Раевские вскоре покинули Одессу, а по прошествии еще некоторого времени руки Марии попросил генерал Сергей Волконский, человек столь же богатый, сколь и неумный. Маша приняла предложение князя, чтобы спаси семейство от разорения: «для бедной Тани все были жребии равны». Все совпало… Но развязка этой истории, возможно, была даже драматичнее, чем ее романная версия.

– В 1826 году перед отъездом в Сибирь, – продолжает рассказ историк, – Мария Волконская ненадолго приехала в Моск­ву – проститься с близкими и друзьями. Остановилась она у своей родственницы – княгини Зинаиды Волконской, хозяйки одного из самых блестящих салонов Первопрестольной.

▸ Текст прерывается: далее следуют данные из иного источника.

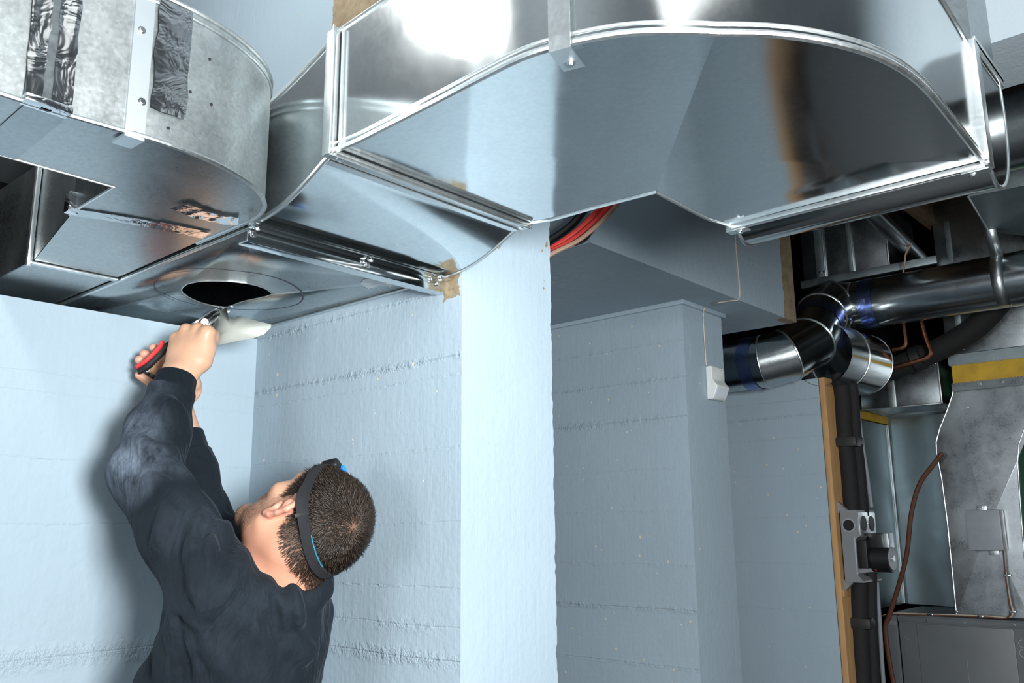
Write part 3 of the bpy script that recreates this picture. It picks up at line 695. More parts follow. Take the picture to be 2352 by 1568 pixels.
B().cyl((kx, y0p-.001, kz), (kx, y0p+.002, kz), .026, 24).obj('knockout_ring', M_boxg, pu); B().cyl((kx, y0p-.0025, kz), (kx, y0p, kz), .021, 24).obj('knockout', M_black, pu)
ym = (y0p+yE)/2; B().box((xB_, y0p+.012, z1-.36*Hb), (xB_+.003, yE-.012, z1-.03*Hb), .001).obj('outlet_plate', M_edge, pu)
for s in (-1, 1):
    b = B(); b.tube([(xB_+.002, ym+s*.042, z1-.19*Hb), (xB_+.0045, ym+s*.042, z1-.19*Hb)], .030, 24); o = b.obj('outlet_face', M_black, pu)
B().cyl((xB_+.003, ym, z1-.19*Hb), (xB_+.0055, ym, z1-.19*Hb), .005, 10).obj('plate_screw', M_screw, pu)
zc = z0+.36*Hb
B().box((xB_-.02, ym-.075, zc-.17*Hb), (xB_+.018, ym+.075, zc+.22*Hb), .004).obj('pump_volute', M_black, pu)
ax = at(2050, 1285, y=ym)[0]
B().cyl((xB_+.015, ym, zc-.01), (ax, ym, zc-.01), .052, 28).obj('pump_motor', M_black, pu)
B().box((xB_+.012, ym-.035, zc+.03), (ax-.02, ym+.035, zc+.085), .004).obj('terminal_box', M_black, pu)
B().box((ax-.022, ym-.03, zc+.030), (ax+.002, ym+.03, zc+.085), .002).obj('terminal_plate', M_edge, pu)
b = B(); b.cyl((ax, ym, zc-.01), (ax+.003, ym, zc-.01), .044, 28); b.obj('end_plate', M_boxg, pu); B().cyl((ax+.003, ym, zc-.01), (ax+.007, ym, zc-.01), .012, 14).obj('centre_cap', M_edge, pu)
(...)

Та, зная любовь Марии к музыке, устроила в ее честь музыкальный вечер, на котором был и Пушкин. В своих воспоминаниях Мария пишет о том, что они говорили о судьбе осужденных, и поэт намеревался передать через нее свое «Послание к узникам», однако она уехала в ту же ночь, и Пушкин отдал его другой добровольной изгнаннице – Александре Муравьевой.

Однако вести продолжительный разговор тет-а-тет (а на такую опасную тему можно было говорить только с глазу на глаз) при посторонних – против приличий. А кроме того, в мемуарах одного из гостей, молодого человека, восторгавшегося княгиней, а потому не сводившего с нее глаз, сказано, что она никуда из гостиной не удалялась. Главная же нестыковка в том, что прием состоялся 26 декабря, а Мария покинула Москву 29-го в ночь. Значит, была еще одна встреча – утром в день отъезда. Более того, она так взволновала Марию, что та, собираясь пробыть в Москве еще неделю, о чем заранее всех оповестила, внезапно уехала в ту же ночь.

Кстати, Евгений каждый день, стремясь увидеть Татьяну, подъезжает «к ее крыльцу, стеклянным сеням». Именно такие сени, с окнами (большая редкость по тем временам), и были в доме княгини Зинаиды. Там, вероятно, и прозвучало роковое для поэта «я вас люблю, к чему лукавить... но я другому отдана и буду век ему верна».

Дом этот, изрядно перестроенный последующими владельцами, включая купца Елисеева, устроившего там свой гастроном, стоит до сих пор. Будете на Тверской – загляните, призрак былой славы там еще витает… Чтобы глубже проникнуться этим духом, перед походом перечитайте исследование Филина. А еще лучше – стихи самого Пушкина.